Heidi Tolliver-Walker Heidi is an industry analyst specializing in digital, one-to-one, personalized URL, and Web-to-print applications. Her Marketer’s Primer Series, availalbe through Digital Printing Reports, includes “Digital Printing: Transforming Business and Marketing Models,” 1:1 (Personalized) Printing: Boosting Profits Through Relevance,” “Personalized URLs: Beyond the Hype,” and “Web-to-Print: Transforming Document Management and Marketing.”



By Eddy Hagen on Jan 31, 2019

Interesting! And true: understanding consumer behavior is important.

And since you didn't explicitly say it: dear printer, translate this to your business. Why do your customers come to you instead of going to your competitor? Did you ever ask them that? Is it price? (what a lot of people think) Or is it something else? Is it something you can reinforce? If you can: you should!

There is one fact that seemed a bit strange to me: households earning less than 25000 US $ spend 16,6% of their income on charity??? That's up to 4150 US$... That's a lot. I consulted the link you gave and their sources and this is not correct. The figure 16,6% seems to come from the Chronicle of Philanthropy and reflects the *change in share of income* given to charity, from 2006 to 2012. Which is very different.

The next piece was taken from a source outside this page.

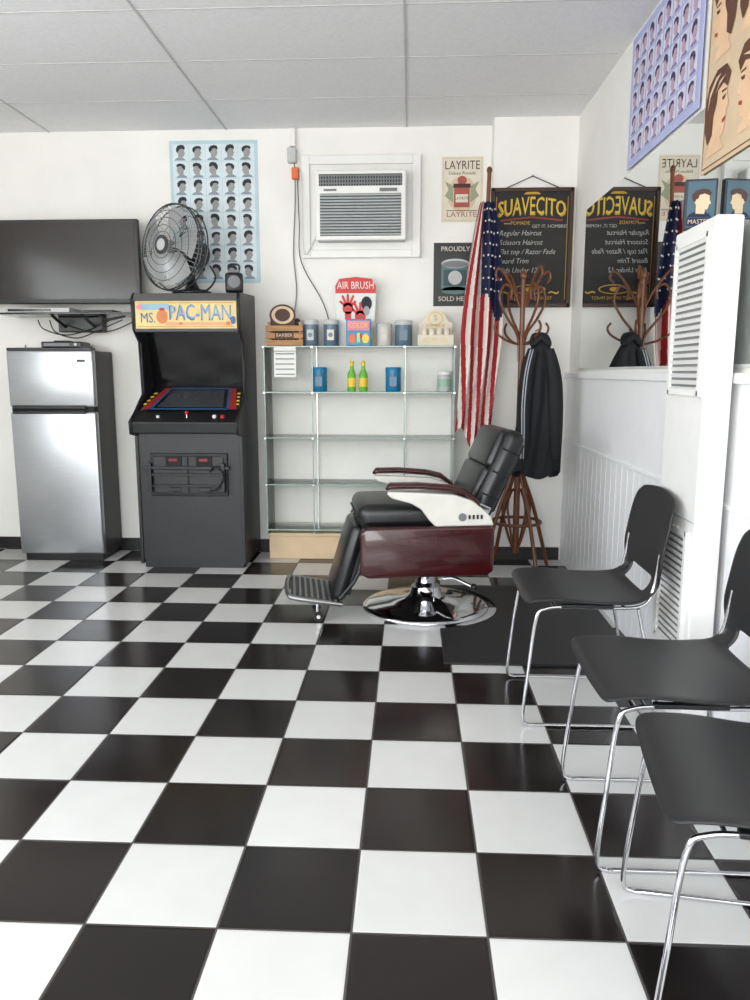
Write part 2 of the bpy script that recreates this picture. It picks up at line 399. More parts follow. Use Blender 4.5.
w = xb-xa; p = Paint(b, (xa, 4.7415, 1.50), (1, 0, 0), (0, 0, 1), (0, -1, 0)); MQL = mat('mq_light', (120, 152, 190), .4); MQB = mat('mq_blue', (58, 86, 140), .4)
MQO = mat('mq_orange', (206, 122, 70), .5)
p.rect(.02, .010, w-.02, .014, MQO); p.rect(.02, .151, w-.02, .155, MQO)
p.rect(.03, .112, w*.34, .148, mat('mq_sky', (140, 176, 196), .5), 1); p.rect(w*.3, .020, w*.95, .038, mat('mq_pink', (220, 160, 120), .5), 1)
p.text('MS.', w*.13, .062, .085, MQB, 2, w=w*.14); p.text('PAC-MAN', w*.64, .09, .125, MQB, 2, w=w*.60, bulge=.12); p.text('PAC-MAN', w*.645, .094, .105, MQL, 3, w=w*.585, bulge=.12)
p.ell(w*.27, .072, .036, .042, MQO, 2, .5, 2*pi-.5+.0001); p.ell(w*.27, .116, .018, .009, RED, 3); p.ell(w*.05, .13, .018, .016, PINK, 2)
p.ell(w*.96, .05, .016, .024, MQB, 5); p.ell(w*.91, .03, .013, .013, MQO, 5); p.ell(w*.45, .03, .010, .010, MQO, 3)
def quadp(pts, m): b.add(pts, [(0, 1, 2, 3)], m)
def sl(x, t, h=0): return (xa+(xb-xa)*x, 4.71+(5.04-4.71)*t, 1.0+(1.14-1.0)*t+h)
quadp([sl(0, 0), sl(1, 0), sl(1, 1), sl(0, 1)], mat('bezel_dark', (20, 22, 30), .25))
BRD = mat('bezel_red', (158, 40, 40), .4)
quadp([sl(.03, .05, .002), sl(.10, .05, .002), sl(.19, .93, .002), sl(.13, .93, .002)], BRD)
quadp([sl(.90, .05, .002), sl(.97, .05, .002), sl(.87, .93, .002), sl(.81, .93, .002)], BRD)
DB = mat('bezel_blue', (46, 84, 124), .4)
quadp([sl(.10, .05, .003), sl(.13, .05, .003), sl(.21, .93, .003), sl(.19, .93, .003)], DB)
quadp([sl(.87, .05, .003), sl(.90, .05, .003), sl(.81, .93, .003), sl(.79, .93, .003)], DB)
quadp([sl(.2, .88, .003), sl(.8, .88, .003), sl(.8, .95, .003), sl(.2, .95, .003)], DB)
quadp([sl(.12, .03, .003), sl(.88, .03, .003), sl(.88, .09, .003), sl(.12, .09, .003)], DB)
quadp([sl(.17, .12, .004), sl(.83, .12, .004), sl(.76, .85, .004), sl(.24, .85, .004)], mat('crt_glass', (60, 62, 68), .14))
for i in range(4):
    quadp([sl(.02+.01*i, .2+.15*i, .005), sl(.05+.012*i, .2+.15*i, .005), sl(.055+.012*i, .27+.15*i, .005), sl(.025+.012*i, .27+.15*i, .005)], YEL)
    quadp([sl(.95-.012*i, .2+.15*i, .005), sl(.98-.012*i, .2+.15*i, .005), sl(.975-.012*i, .27+.15*i, .005), sl(.945-.012*i, .27+.15*i, .005)], YEL)
b.prism([(4.72, 1.0), (4.70, .99), (4.60, .935), (4.61, .87), (4.72, .87)], 'x', AX0+.015, AX1-.015, BLACK, bev=.004)
b.cyl((-1.37, 4.65, .955), (-1.37, 4.65, .985), .005, CHROME, 10); b.ball((-1.37, 4.65, .992), .012, RED)
for x in (-1.20, -1.15): b.cyl((x, 4.655, .955), (x, 4.652, .978), .012, (RED if x > -1.18 else PAPER), 14)
b.cyl((-1.55, 4.655, .955), (-1.55, 4.652, .975), .010, PAPER, 14)
b.box((-1.625, 4.683, .47), (-1.135, 4.70, .74), mat('coin_frame', (34, 34, 36), .35, .5), bev=.004)
b.box((-1.60, 4.675, .49), (-1.385, 4.685, .72), BLACK, bev=.003); b.box((-1.375, 4.675, .49), (-1.16, 4.685, .72), BLACK, bev=.003)
DRED = mat('dark_red', (120, 24, 24), .4); GM = mat('gunmetal', (60, 60, 64), .3, .9)
for x in (-1.47, -1.28):
    b.box((x-.05, 4.666, .635), (x+.05, 4.676, .72), DARK, bev=.003); b.box((x-.028, 4.66, .69), (x+.028, 4.668, .708), DRED, bev=.002)
    b.box((x-.04, 4.668, .50), (x+.04, 4.676, .525), GM, bev=.003)
b.box((-1.66, 4.655, .64), (-1.12, 4.667, .66), GM, bev=.003); b.box((-1.62, 4.654, .60), (-1.14, 4.664, .615), BLACK, bev=.003)
b.box((-1.64, 4.657, .53), (-1.15, 4.665, .545), GM, bev=.003)
for x in (-1.62, -1.16): b.box((x-.012, 4.65, .5), (x+.012, 4.668, .68), GM, bev=.003)
b.tube([(-1.24, 4.65, .63), (-1.2, 4.63, .66), (-1.15, 4.63, .6), (-1.2, 4.64, .52), (-1.26, 4.645, .5)], .006, BLACK, 6, sub=5)
for x in (-1.68, -1.07): b.cyl((x, 4.75, 0), (x, 4.75, .03), .018, BLACK, 12); b.cyl((x, 5.1, 0), (x, 5.1, .03), .018, BLACK, 12)
b.done('arcade_cabinet')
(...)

And that makes more sense: during that period, poor people increased their charity donations, while those above 100.000 US $ income decreased their charity donations. (more: http://www.nptechforgood.com/2015/01/25/15-must-know-fundraising-and-social-media-stats/ - statistic number 7)


By Heidi Tolliver-Walker on Feb 01, 2019

Thanks, Eddy, for taking the time to dig into that. I suppose it was an odd number, but I guess me not thinking too much of it comes from my background in rural Appalachia — where the poorer you were, the more likely you were to give your shirt to someone else. But glad to have the comment corrected.